A ausência da Amada e a presença da Musa-Estrela


Ausência

Eu deixarei que morra em mim o desejo de amar os teus olhos que são doces
Porque nada te poderei dar senão a mágoa de me veres eternamente exausto.
No entanto a tua presença é qualquer coisa como a luz e a vida
E eu sinto que em meu gesto existe o teu gesto e em minha voz a tua voz.
Não te quero ter porque em meu ser tudo estaria terminado.
Quero só que surjas em mim como a fé nos desesperados
Para que eu possa levar uma gota de orvalho nesta terra amaldiçoada
Que ficou sobre a minha carne como nódoa do passado.
Eu deixarei... tu irás e encostarás a tua face em outra face.
Teus dedos enlaçarão outros dedos e tu desabrocharás para a madrugada.
Mas tu não saberás que quem te colheu fui eu, porque eu fui o grande íntimo da noite.
Porque eu encostei minha face na face da noite e ouvi a tua fala amorosa.
Porque meus dedos enlaçaram os dedos da névoa suspensos no espaço.
E eu trouxe até mim a misteriosa essência do teu abandono desordenado.
Eu ficarei só como os veleiros nos portos silenciosos.
Mas eu te possuirei como ninguém porque poderei partir.
E todas as lamentações do mar, do vento, do céu, das aves, das estrelas.
Serão a tua voz presente, a tua voz ausente, a tua voz serenizada.

MORAES, Vinícius de.
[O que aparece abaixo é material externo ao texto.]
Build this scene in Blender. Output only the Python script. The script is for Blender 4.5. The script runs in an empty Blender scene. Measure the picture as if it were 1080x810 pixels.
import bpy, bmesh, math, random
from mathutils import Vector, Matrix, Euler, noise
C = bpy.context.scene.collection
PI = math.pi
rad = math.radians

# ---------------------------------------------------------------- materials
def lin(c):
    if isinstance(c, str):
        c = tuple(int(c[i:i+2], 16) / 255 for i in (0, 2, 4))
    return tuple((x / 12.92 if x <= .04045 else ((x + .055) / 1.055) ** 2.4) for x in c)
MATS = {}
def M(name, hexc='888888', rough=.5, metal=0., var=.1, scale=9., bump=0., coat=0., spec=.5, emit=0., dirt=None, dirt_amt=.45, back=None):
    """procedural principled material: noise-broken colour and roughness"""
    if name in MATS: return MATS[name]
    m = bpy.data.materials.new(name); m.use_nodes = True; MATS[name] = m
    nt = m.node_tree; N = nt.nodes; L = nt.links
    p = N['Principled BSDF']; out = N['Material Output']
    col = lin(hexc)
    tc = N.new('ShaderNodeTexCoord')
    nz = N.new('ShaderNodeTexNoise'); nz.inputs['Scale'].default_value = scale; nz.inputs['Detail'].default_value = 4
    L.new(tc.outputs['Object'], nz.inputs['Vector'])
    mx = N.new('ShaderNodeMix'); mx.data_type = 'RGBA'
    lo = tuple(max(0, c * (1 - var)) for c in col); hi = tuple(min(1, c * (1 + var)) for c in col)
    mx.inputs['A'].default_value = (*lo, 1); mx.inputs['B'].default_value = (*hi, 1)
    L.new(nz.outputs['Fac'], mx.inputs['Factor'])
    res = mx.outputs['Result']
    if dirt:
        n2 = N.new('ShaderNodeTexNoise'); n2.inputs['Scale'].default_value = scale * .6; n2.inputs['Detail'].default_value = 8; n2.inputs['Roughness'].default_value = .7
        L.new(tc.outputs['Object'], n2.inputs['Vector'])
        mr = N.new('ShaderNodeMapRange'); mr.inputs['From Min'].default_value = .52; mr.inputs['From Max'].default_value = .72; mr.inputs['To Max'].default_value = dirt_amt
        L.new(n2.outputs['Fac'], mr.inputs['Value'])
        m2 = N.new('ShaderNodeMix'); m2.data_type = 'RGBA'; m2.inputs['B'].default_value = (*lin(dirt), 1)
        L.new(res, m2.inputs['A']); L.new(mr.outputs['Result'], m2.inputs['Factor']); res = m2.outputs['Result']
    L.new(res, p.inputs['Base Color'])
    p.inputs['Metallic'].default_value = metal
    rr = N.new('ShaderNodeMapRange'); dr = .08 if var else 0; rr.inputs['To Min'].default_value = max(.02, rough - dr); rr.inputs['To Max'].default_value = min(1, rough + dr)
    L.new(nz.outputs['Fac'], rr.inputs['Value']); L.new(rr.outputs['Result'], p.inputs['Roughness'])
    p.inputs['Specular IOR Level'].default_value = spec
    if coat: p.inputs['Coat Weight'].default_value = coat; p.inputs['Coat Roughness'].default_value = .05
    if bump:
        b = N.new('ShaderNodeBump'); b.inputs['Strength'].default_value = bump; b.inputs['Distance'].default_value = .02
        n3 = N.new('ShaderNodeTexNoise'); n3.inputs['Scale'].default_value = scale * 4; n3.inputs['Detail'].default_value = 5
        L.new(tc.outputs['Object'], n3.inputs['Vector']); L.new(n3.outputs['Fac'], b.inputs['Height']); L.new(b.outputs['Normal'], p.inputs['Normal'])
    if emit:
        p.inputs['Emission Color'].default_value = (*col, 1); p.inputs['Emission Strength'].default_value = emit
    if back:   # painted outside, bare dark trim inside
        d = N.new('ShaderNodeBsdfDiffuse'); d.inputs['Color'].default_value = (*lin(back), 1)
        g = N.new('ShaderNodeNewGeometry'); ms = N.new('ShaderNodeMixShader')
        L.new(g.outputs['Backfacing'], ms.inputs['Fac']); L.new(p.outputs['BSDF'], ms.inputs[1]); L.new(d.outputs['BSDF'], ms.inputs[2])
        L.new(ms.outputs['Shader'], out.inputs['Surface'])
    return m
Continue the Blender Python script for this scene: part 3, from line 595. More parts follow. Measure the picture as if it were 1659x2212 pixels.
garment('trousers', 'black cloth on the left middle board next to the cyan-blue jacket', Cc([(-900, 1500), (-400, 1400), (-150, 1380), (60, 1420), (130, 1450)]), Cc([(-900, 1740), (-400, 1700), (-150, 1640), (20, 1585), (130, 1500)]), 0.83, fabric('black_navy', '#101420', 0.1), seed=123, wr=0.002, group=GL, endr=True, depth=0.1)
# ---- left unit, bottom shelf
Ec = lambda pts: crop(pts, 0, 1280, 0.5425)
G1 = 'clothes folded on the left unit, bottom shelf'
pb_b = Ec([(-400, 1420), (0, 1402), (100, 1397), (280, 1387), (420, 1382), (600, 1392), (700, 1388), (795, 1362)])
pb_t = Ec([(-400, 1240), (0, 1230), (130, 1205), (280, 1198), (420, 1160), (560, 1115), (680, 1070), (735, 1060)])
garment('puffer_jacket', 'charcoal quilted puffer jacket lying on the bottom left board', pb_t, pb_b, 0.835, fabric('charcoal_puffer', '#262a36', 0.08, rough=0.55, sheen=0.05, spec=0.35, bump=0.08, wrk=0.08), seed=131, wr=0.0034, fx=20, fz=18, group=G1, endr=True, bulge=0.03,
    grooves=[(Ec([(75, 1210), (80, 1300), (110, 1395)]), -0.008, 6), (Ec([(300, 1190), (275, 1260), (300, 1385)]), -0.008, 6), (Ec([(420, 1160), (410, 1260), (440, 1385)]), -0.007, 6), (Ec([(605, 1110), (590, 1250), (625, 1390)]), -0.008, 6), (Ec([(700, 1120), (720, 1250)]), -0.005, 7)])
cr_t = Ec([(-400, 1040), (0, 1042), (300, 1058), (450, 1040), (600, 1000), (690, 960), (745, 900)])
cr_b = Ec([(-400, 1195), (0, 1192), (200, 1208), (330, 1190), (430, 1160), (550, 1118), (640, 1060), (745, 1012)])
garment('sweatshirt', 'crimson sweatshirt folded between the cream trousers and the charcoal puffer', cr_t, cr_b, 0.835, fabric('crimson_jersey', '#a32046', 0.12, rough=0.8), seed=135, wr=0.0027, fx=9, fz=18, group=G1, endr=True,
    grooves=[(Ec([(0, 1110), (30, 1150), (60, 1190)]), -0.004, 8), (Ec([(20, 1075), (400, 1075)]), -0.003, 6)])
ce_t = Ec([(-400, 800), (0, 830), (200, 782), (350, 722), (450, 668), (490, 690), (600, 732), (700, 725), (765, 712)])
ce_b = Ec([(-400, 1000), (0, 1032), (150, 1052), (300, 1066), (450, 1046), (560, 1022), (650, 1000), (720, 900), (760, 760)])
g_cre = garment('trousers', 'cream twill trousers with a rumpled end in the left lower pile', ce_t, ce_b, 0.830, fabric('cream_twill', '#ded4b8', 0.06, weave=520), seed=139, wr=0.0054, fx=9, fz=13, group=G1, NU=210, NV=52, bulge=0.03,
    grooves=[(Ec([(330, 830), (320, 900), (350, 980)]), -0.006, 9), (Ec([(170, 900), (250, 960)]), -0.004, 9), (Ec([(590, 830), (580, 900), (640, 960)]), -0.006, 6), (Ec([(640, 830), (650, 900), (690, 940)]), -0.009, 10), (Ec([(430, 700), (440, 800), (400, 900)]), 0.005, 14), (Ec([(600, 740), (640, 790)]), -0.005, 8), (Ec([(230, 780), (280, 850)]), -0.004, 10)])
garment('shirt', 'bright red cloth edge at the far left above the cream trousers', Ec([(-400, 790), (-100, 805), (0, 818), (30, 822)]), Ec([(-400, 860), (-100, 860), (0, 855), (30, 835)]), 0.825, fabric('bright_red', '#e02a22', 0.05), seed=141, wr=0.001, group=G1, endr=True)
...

ANTOLOGIA POÉTICA.

A figura da Estrela desponta no poema de Vinícius de Moraes. Deixando de lado amor carnal (O Enamorado), o poeta faz da amada a sua musa. Abandonando a chance de conviver com o objeto de seu amor, ele esquece a cumplicidade (A Temperança) para viver da utopia. Vivenciando o sonho estático da visão perfeita do amor, ele opta pela fantasia em detrimento da realização do amor (o Sol). Sendo assim, inatingível e bela, a Estrela-Amada do poeta permanece eterna em sua memória e inalterável em seu coração.

Comentários

Anônimo disse…
um dia alguém me falou que esse poema era perfeito.
Ana Marques disse…
É interessante.
Lembro-me do livro "O Alquimista", e no mercador que diz que deseja sonhar com Meca, mas jamais irá à Cidade Santa. Segundo ele, se fosse à Meca, não teria mais com que sonhar.

Embora Paulo Coelho não seja meu escritor favorito (nem de longe!), gosto dessa passagem do livro. AS vezes fico a pensar se abrir mão daquilo que desejamos tão intesamento - e com o que sonharemos o resto da vida - não seria muito mais um comodismo e uma espécie de covardia.

Para refletir...

Um beijo, Mábia. Obrigada por me visitar.
Beijo enorme, Jana. Bom demais te "ver", nem que seja apenas virtualmente por enquanto.